What Are Moveable Hydrocarbons?
Moveable hydrocarbons are the subset of total hydrocarbons in place that can actually be produced — the portion that flows when you open a well and the reservoir delivers to the wellbore. The rest stays underground as residual oil or gas trapped in pore corners and isolated ganglia by capillary forces that production pressure cannot overcome. The distinction matters enormously because volumetric analysis from seismic and well logs calculates total hydrocarbons in place, but reserves calculations and production forecasts must be based on the moveable fraction. Every recovery factor applied in reserve estimation — whether primary depletion, waterflood, or EOR — is fundamentally an estimate of how much of the total hydrocarbon can be made moveable and then produced to surface. Getting that estimate right requires understanding the permeability, the viscosity, the relative permeability curves, and the critical saturation of the specific rock-fluid system in question.
Synonyms and Related Terminology
Moveable hydrocarbons are contrasted with residual hydrocarbons (also called trapped hydrocarbons or non-recoverable hydrocarbons). Related terms include moveable hydrocarbon index (MHI, the log analysis indicator that compares flushed zone to undisturbed zone water saturation to assess hydrocarbon moveability in the near-wellbore region), residual oil saturation (Sor, the irreducible fraction of oil remaining in the pore system after water displacement, representing the lower limit of oil saturation achievable by waterflooding without EOR), relative permeability (the permeability to each phase as a fraction of absolute permeability at a given saturation, which controls how easily each phase moves through the rock at reservoir conditions), critical saturation (the minimum saturation above which a given phase has non-zero relative permeability and can flow, below which hydrocarbons are discontinuous in the pore network and immoveable), and recovery factor (the fraction of total hydrocarbons in place that is ultimately produced, representing the integration of moveable hydrocarbon fraction with sweep efficiency and production mechanism).
Why the Hydrocarbons That Cannot Move Are Just as Important as the Ones That Can
Knowing the moveable hydrocarbon volume is only half the answer to the recovery question.

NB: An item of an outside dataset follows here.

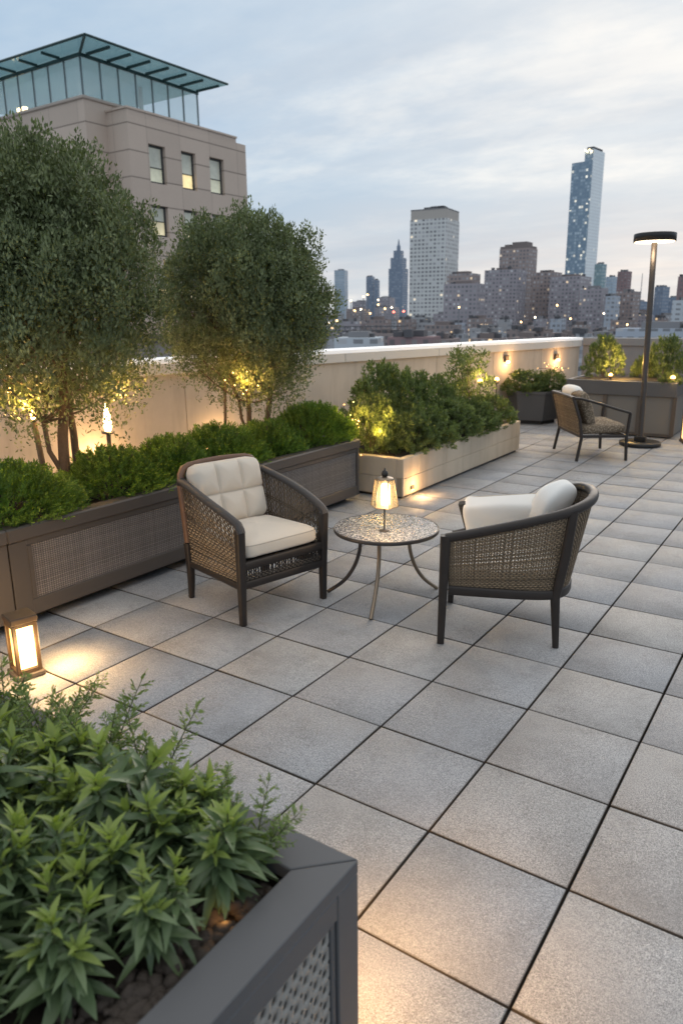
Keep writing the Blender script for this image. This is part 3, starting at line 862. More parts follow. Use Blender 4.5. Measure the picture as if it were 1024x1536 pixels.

The other half is knowing what prevents the rest from moving and whether anything can change that. Residual oil trapped in pore corners by capillary forces becomes recoverable if you reduce the interfacial tension with a surfactant. Heavy oil too viscous to flow under primary depletion becomes moveable when steam reduces its viscosity by a factor of ten thousand. Oil locked in micropores that the waterflood swept past becomes accessible if you drill horizontal laterals through the tight matrix. The boundary between moveable and immoveable is not a fixed property of the reservoir — it is a function of the production mechanism applied, the economic threshold that makes a recovery method viable, and the technology available to mobilize hydrocarbons that simple pressure depletion cannot touch. Understanding where that boundary lies, and what it would take to move it, is the central question in petroleum engineering.